Na verdade, não há necessidade de promover “especialistas” benevolentes para governar o país. O único caminho a seguir é que as massas tomem o poder em suas próprias mãos. Como diz o slogan: todos eles são farinha do mesmo saco – ou seja, todo o edifício do sistema podre construído pelos sectários, senhores da guerra e charlatães, que estão explorando o povo libanês há décadas. Somente a classe trabalhadora tem interesse em satisfazer as necessidades prementes das massas.
Até agora, Diab não conseguiu montar um gabinete devido a disputas internas entre as facções políticas do Líbano. Em Beirute, os manifestantes gritaram: “Eles estão paralisando o processo de formação do gabinete [esperando que] fiquemos cansados; formaremos o gabinete nós mesmos e não sairemos das ruas”. A segunda parte deste cântico (ao adotar uma atitude de “nós mesmos o faremos”) mostra o instinto correto da necessidade de uma sociedade dirigida pela classe trabalhadora para a classe trabalhadora.
Como dissemos antes, o que é necessário é quebrar o isolamento do movimento e atrair a classe trabalhadora para a luta. Quebrar as janelas dos bancos pode enviar uma mensagem ao establishment político, mas não é uma tática para a vitória: a massa de trabalhadores não pode ser conquistada por esses métodos.
Em vez disso, o movimento deve desenvolver um programa com claras demandas sociais e econômicas, enfocando a pobreza e a miséria sofridas pela maioria dos trabalhadores. O setor bancário deve ser assumido e sua oferta de dinheiro colocada sob controle democrático, para aliviar os problemas diários que afetam os cidadãos libaneses comuns. Além disso, ao abrir os livros dos bancos, a revolução poderia expor toda a extensão da corrupção e do conluio entre o setor bancário e a elite política, e levar os culpados à justiça.
Os setores de energia e água, criminosamente mal administrados, também devem ser tomados, e elaborado um plano industrial geral para modernizar essas empresas em todo o país. Atualmente, o Líbano é quase inteiramente abastecido por uma série de geradores de energia de propriedade de uma máfia de grandes capitalistas privados que deliberadamente impedem qualquer investimento ou desenvolvimento sério. Esses piratas devem ser expropriados e todas as utilidades essenciais nacionalizadas e operadas em bases democráticas.
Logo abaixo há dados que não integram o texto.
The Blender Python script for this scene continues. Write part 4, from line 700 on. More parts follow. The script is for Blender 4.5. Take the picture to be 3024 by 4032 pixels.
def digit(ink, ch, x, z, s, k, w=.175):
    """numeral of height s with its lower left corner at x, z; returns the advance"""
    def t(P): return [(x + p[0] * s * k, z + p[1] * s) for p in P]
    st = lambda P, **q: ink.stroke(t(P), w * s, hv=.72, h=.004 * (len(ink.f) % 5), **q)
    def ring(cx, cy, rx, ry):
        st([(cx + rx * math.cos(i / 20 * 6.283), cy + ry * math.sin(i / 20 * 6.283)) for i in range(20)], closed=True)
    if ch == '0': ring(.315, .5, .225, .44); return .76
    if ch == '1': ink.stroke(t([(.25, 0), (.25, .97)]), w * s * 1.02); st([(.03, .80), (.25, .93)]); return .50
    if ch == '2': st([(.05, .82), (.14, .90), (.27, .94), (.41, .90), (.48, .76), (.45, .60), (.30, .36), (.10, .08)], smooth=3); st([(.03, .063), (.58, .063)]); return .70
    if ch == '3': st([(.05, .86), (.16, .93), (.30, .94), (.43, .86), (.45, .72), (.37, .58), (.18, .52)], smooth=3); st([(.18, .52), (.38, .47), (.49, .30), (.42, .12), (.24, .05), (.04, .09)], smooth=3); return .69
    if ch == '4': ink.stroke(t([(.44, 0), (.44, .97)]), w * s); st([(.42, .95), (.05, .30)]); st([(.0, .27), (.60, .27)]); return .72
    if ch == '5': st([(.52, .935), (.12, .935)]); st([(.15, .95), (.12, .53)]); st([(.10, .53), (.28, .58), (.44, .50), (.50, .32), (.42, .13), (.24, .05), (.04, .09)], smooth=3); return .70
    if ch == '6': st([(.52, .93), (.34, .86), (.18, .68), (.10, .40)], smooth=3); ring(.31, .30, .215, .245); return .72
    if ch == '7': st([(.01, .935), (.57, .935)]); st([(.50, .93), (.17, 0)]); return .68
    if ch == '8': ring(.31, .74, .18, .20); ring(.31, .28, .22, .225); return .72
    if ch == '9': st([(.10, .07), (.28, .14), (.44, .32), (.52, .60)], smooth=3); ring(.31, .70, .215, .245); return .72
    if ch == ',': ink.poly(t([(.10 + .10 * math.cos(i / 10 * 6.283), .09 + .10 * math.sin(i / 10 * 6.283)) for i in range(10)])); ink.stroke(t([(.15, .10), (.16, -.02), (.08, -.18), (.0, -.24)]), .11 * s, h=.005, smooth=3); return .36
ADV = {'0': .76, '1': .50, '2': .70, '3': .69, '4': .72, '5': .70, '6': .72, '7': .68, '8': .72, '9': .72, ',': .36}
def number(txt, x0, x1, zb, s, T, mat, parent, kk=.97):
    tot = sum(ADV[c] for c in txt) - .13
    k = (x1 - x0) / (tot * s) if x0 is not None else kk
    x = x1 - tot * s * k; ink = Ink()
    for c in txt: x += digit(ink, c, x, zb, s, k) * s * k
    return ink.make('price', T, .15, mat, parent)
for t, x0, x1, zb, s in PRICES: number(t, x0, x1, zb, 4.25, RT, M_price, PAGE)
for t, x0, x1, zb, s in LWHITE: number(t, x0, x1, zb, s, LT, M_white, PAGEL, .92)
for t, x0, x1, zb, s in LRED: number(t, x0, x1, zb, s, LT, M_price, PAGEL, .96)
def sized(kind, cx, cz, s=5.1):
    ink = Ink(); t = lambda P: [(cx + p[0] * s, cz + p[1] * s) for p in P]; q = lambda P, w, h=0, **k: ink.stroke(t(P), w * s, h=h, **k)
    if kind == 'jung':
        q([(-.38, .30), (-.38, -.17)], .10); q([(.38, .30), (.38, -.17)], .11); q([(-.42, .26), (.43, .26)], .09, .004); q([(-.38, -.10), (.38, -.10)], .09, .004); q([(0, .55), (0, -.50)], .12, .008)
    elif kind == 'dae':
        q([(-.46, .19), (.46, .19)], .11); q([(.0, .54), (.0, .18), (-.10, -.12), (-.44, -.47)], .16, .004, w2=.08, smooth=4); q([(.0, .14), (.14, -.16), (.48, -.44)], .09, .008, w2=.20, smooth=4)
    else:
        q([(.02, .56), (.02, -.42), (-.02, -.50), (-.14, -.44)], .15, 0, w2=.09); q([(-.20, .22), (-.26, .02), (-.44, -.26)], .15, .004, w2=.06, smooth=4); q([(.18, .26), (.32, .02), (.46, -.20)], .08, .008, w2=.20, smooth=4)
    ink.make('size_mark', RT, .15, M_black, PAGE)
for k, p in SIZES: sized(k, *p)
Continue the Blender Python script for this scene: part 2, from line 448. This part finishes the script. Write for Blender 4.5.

Essas demandas econômicas devem estar conectadas com a principal demanda para que os trabalhadores assumam o poder político em suas próprias mãos. Deve haver apelos à criação de órgãos democráticos para a coordenação do movimento nos locais de trabalho e bairros de todo o país, como base para a instalação de um poder alternativo nascido da luta do povo.
Uma situação revolucionária não dura para sempre. Em algum momento, deve avançar em direção à vitória ou enfrentar a derrota. Neste momento, a Revolução Libanesa está na crista de uma onda de raiva, e o impulso aumentou mais uma vez. Mas, sem tomar medidas para se organizar de acordo com linhas de classe e empregar métodos de luta da classe trabalhadora, existe o perigo de desmoralização e exaustão, fortalecendo elementos sectários divisores e as forças contrarrevolucionárias da repressão estatal.
Somente uma liderança revolucionária organizada pode apresentar as demandas necessárias, coordenar a ação das massas e liderar a saída desse caos. Com uma escalada de táticas para formar comitês revolucionários de trabalhadores, estudantes e soldados, a Revolução Libanesa pode avançar sua vingança.